Material provided:
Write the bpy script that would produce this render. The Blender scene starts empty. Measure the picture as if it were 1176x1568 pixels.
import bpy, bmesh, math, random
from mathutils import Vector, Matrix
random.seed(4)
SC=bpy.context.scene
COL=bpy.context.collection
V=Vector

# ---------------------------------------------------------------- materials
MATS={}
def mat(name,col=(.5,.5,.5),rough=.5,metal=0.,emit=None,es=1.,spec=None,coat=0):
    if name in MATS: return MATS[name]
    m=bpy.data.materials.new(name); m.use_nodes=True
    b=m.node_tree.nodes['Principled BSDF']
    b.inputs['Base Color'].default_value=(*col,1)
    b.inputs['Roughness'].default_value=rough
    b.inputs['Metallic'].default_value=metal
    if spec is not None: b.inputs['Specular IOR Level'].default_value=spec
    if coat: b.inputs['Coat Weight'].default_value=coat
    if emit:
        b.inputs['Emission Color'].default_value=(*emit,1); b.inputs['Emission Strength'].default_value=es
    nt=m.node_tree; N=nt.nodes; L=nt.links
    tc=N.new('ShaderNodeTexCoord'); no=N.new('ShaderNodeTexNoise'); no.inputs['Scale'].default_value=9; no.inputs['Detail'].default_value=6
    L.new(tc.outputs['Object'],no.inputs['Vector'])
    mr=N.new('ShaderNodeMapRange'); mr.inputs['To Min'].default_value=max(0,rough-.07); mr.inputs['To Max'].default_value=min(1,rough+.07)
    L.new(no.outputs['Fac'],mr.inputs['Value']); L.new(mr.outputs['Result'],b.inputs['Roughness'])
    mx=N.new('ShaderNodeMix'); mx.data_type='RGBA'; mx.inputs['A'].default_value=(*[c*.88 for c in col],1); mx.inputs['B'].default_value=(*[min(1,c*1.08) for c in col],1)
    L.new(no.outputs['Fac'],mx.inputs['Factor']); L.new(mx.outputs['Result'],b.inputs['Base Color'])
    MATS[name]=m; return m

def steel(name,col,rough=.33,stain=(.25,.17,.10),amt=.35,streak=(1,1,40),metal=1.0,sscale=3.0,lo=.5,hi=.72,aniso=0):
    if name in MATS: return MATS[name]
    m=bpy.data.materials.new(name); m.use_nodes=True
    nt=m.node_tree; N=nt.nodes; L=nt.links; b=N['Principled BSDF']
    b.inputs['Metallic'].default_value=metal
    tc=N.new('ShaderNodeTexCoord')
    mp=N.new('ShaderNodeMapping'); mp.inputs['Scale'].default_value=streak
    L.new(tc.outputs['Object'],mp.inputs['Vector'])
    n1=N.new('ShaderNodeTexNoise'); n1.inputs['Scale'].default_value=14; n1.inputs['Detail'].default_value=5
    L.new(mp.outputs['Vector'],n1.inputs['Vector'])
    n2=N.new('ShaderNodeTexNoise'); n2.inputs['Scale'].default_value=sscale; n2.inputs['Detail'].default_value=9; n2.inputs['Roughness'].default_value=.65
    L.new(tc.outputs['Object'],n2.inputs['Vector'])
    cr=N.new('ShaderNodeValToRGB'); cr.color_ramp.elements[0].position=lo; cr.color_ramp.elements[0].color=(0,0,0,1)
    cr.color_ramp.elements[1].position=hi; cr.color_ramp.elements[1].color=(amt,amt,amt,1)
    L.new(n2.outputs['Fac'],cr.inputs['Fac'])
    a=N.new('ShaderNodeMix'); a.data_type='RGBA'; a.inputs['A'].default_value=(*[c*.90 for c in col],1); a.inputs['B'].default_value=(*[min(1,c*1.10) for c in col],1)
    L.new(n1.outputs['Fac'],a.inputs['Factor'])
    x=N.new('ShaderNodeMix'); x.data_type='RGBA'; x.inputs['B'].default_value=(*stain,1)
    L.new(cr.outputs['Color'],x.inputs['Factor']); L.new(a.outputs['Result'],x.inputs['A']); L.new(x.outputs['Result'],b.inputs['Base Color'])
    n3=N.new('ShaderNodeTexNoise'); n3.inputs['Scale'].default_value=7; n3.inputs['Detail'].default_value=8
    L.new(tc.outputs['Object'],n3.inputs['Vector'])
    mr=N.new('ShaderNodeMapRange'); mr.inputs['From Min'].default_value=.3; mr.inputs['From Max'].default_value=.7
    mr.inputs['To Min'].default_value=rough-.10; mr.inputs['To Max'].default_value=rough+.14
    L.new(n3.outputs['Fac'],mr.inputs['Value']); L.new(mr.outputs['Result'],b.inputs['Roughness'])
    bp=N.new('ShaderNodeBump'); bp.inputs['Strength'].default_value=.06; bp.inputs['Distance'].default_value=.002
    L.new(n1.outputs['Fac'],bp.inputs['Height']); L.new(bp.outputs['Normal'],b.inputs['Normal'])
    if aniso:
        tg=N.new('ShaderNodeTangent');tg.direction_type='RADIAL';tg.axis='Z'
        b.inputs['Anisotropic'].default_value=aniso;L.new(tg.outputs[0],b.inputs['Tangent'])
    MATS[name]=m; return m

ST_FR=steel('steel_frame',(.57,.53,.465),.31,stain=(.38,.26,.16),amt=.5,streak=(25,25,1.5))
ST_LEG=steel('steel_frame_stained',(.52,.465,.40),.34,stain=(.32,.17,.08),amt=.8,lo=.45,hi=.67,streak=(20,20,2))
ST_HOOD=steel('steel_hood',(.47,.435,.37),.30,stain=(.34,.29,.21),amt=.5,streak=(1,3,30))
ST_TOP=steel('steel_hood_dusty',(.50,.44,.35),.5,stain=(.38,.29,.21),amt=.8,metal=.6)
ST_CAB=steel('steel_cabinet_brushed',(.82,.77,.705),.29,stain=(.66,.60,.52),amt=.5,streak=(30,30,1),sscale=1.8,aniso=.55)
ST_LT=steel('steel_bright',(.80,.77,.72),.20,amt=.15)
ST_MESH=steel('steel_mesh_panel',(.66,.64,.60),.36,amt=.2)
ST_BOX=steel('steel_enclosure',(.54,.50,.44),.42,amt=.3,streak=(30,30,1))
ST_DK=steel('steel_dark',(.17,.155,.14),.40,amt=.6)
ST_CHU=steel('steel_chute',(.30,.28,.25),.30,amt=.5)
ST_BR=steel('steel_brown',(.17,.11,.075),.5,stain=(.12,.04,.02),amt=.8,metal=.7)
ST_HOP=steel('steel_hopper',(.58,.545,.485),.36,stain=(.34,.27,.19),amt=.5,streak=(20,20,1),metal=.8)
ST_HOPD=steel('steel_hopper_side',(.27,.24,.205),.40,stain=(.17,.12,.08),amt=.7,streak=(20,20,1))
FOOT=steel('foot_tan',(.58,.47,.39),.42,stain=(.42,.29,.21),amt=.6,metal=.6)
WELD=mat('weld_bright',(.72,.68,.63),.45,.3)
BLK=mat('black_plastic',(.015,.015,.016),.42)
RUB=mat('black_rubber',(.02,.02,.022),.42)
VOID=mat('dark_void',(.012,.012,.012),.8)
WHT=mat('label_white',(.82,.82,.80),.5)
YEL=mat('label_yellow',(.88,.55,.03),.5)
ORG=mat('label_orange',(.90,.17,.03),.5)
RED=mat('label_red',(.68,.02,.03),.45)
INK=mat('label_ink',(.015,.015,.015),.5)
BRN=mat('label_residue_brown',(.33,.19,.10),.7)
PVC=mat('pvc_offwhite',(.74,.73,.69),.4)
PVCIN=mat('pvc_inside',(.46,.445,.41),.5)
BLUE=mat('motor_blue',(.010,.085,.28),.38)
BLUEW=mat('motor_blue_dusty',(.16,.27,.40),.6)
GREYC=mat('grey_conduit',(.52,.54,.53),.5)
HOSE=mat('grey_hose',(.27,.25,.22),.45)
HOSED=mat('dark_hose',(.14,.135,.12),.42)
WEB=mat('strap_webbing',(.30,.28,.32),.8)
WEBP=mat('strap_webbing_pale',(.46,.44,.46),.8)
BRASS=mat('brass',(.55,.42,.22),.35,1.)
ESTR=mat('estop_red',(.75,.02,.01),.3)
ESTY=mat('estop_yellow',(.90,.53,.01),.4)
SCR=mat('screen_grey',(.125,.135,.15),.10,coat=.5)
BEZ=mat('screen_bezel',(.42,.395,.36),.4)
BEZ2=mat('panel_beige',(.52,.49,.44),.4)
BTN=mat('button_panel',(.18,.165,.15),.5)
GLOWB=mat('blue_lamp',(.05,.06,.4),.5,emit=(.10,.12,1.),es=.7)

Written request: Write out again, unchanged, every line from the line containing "VOID=mat('dark_void',(.012,.012,.012),.8)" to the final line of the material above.

Complete output:
VOID=mat('dark_void',(.012,.012,.012),.8)
WHT=mat('label_white',(.82,.82,.80),.5)
YEL=mat('label_yellow',(.88,.55,.03),.5)
ORG=mat('label_orange',(.90,.17,.03),.5)
RED=mat('label_red',(.68,.02,.03),.45)
INK=mat('label_ink',(.015,.015,.015),.5)
BRN=mat('label_residue_brown',(.33,.19,.10),.7)
PVC=mat('pvc_offwhite',(.74,.73,.69),.4)
PVCIN=mat('pvc_inside',(.46,.445,.41),.5)
BLUE=mat('motor_blue',(.010,.085,.28),.38)
BLUEW=mat('motor_blue_dusty',(.16,.27,.40),.6)
GREYC=mat('grey_conduit',(.52,.54,.53),.5)
HOSE=mat('grey_hose',(.27,.25,.22),.45)
HOSED=mat('dark_hose',(.14,.135,.12),.42)
WEB=mat('strap_webbing',(.30,.28,.32),.8)
WEBP=mat('strap_webbing_pale',(.46,.44,.46),.8)
BRASS=mat('brass',(.55,.42,.22),.35,1.)
ESTR=mat('estop_red',(.75,.02,.01),.3)
ESTY=mat('estop_yellow',(.90,.53,.01),.4)
SCR=mat('screen_grey',(.125,.135,.15),.10,coat=.5)
BEZ=mat('screen_bezel',(.42,.395,.36),.4)
BEZ2=mat('panel_beige',(.52,.49,.44),.4)
BTN=mat('button_panel',(.18,.165,.15),.5)
GLOWB=mat('blue_lamp',(.05,.06,.4),.5,emit=(.10,.12,1.),es=.7)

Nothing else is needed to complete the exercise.